---- RECORD EXTRACTS

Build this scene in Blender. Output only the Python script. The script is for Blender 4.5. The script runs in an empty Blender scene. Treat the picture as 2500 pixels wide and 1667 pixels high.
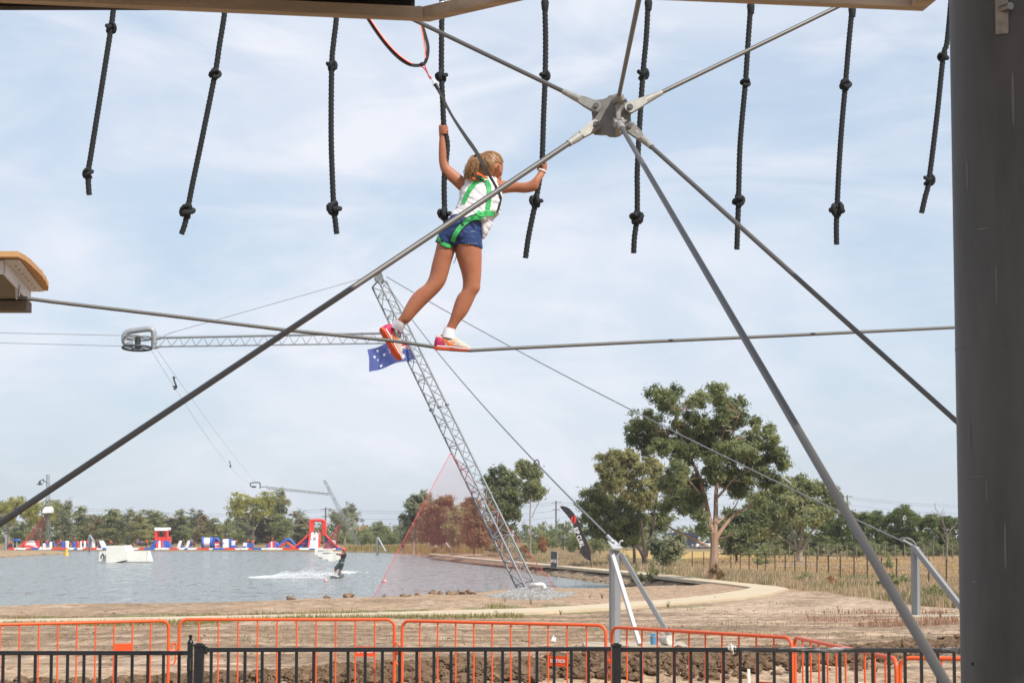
import bpy, bmesh, math, random
import numpy as np
from mathutils import Vector, Matrix, Quaternion
from mathutils.bvhtree import BVHTree

random.seed(7)
rng = np.random.default_rng(7)
scene = bpy.context.scene
COL = scene.collection

# ------------------------------------------------------------------ camera
F = 5400.0                     # focal length in pixels of the 2500 px wide photograph
CAMZ = 2.0
PITCH = math.atan((1297 - 833.5) / F)
cam_d = bpy.data.cameras.new('camera')
cam_d.sensor_width = 36.0
cam_d.lens = 36.0 * F / 2500
cam_d.clip_start = 0.1
cam_d.clip_end = 9000
cam_d.dof.use_dof = True
cam_d.dof.focus_distance = 14.4
cam_d.dof.aperture_fstop = 16.0
cam = bpy.data.objects.new('camera', cam_d)
COL.objects.link(cam)
cam.location = (0, 0, CAMZ)
cam.rotation_euler = (math.pi / 2 + PITCH, 0, 0)
scene.camera = cam

# ------------------------------------------------------------------ sky, sun, exposure
SUN = Vector((0.58, -0.60, 0.92)).normalized()
world = bpy.data.worlds.new('World')
scene.world = world
world.use_nodes = True
wn, wl = world.node_tree.nodes, world.node_tree.links
wn.clear()
w_out = wn.new('ShaderNodeOutputWorld')
w_bg = wn.new('ShaderNodeBackground')
w_sky = wn.new('ShaderNodeTexSky')
w_sky.sky_type = 'NISHITA'
w_sky.sun_disc = False
w_sky.sun_elevation = math.asin(SUN.z)
w_sky.sun_rotation = math.atan2(SUN.x, SUN.y)
w_sky.air_density = 1.0
w_sky.dust_density = 0.7
w_sky.ozone_density = 1.5
w_bg.inputs['Strength'].default_value = 0.115
w_tc = wn.new('ShaderNodeTexCoord')


def w_cloud(scale, rot, nscale, detail, lo, hi, dist):
    mp = wn.new('ShaderNodeMapping')
    mp.inputs['Scale'].default_value = scale
    mp.inputs['Rotation'].default_value = rot
    nz = wn.new('ShaderNodeTexNoise')
    nz.inputs['Scale'].default_value = nscale
    nz.inputs['Detail'].default_value = detail
    nz.inputs['Roughness'].default_value = 0.55
    nz.inputs['Distortion'].default_value = dist
    rp = wn.new('ShaderNodeMapRange')
    rp.interpolation_type = 'SMOOTHSTEP'
    rp.inputs['From Min'].default_value = lo
    rp.inputs['From Max'].default_value = hi
    wl.new(w_tc.outputs['Generated'], mp.inputs['Vector'])
    wl.new(mp.outputs['Vector'], nz.inputs['Vector'])
    wl.new(nz.outputs['Fac'], rp.inputs['Value'])
    return rp.outputs['Result']


c1 = w_cloud((1, 1, 1.9), (0, 0.42, 0.0), 5.0, 7, 0.34, 0.72, 0.6)     # broad veil
c2 = w_cloud((1, 1, 3.2), (0, 0.55, 0.3), 8.0, 9, 0.40, 0.76, 1.2)    # wisps
w_mx = wn.new('ShaderNodeMath'); w_mx.operation = 'MULTIPLY_ADD'
wl.new(c2, w_mx.inputs[0]); w_mx.inputs[1].default_value = 0.45
w_m1 = wn.new('ShaderNodeMath'); w_m1.operation = 'MULTIPLY'
wl.new(c1, w_m1.inputs[0]); w_m1.inputs[1].default_value = 0.72
wl.new(w_m1.outputs[0], w_mx.inputs[2])
w_mn = wn.new('ShaderNodeMath'); w_mn.operation = 'MULTIPLY_ADD'; w_mn.use_clamp = True
wl.new(w_mx.outputs[0], w_mn.inputs[0]); w_mn.inputs[1].default_value = 1.02; w_mn.inputs[2].default_value = 0.03
w_veil = wn.new('ShaderNodeMix'); w_veil.data_type = 'RGBA'          # thin high veil over the clear sky
w_veil.inputs['Factor'].default_value = 0.66
wl.new(w_sky.outputs['Color'], w_veil.inputs['A'])
w_veil.inputs['B'].default_value = (5.05, 6.15, 7.6, 1)
w_mix = wn.new('ShaderNodeMix'); w_mix.data_type = 'RGBA'
wl.new(w_mn.outputs[0], w_mix.inputs['Factor'])
wl.new(w_veil.outputs['Result'], w_mix.inputs['A'])
w_mix.inputs['B'].default_value = (7.25, 7.5, 8.2, 1)
wl.new(w_mix.outputs['Result'], w_bg.inputs['Color'])
wl.new(w_bg.outputs['Background'], w_out.inputs['Surface'])

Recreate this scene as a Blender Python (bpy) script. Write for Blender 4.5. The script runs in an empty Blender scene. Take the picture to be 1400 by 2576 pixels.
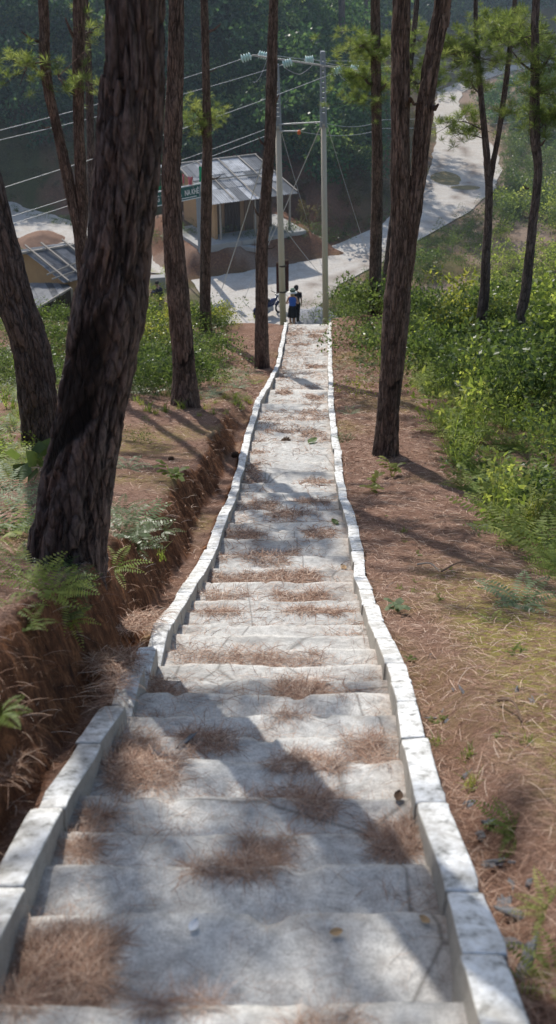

--------

> DIRECTIONS:
Your task is to gather every line with the word "this" and copy it.

> EXERCISE ANSWER:
Build this scene in Blender. Output only the Python script. The script is for Blender 4.5. The script runs in an empty Blender scene. Treat the picture as 2500 pixels wide and 1667 pixels high.
Recreate this scene as a Blender Python (bpy) script. Write for Blender 4.5. The script runs in an empty Blender scene. Take the picture to be 1400 by 2576 pixels.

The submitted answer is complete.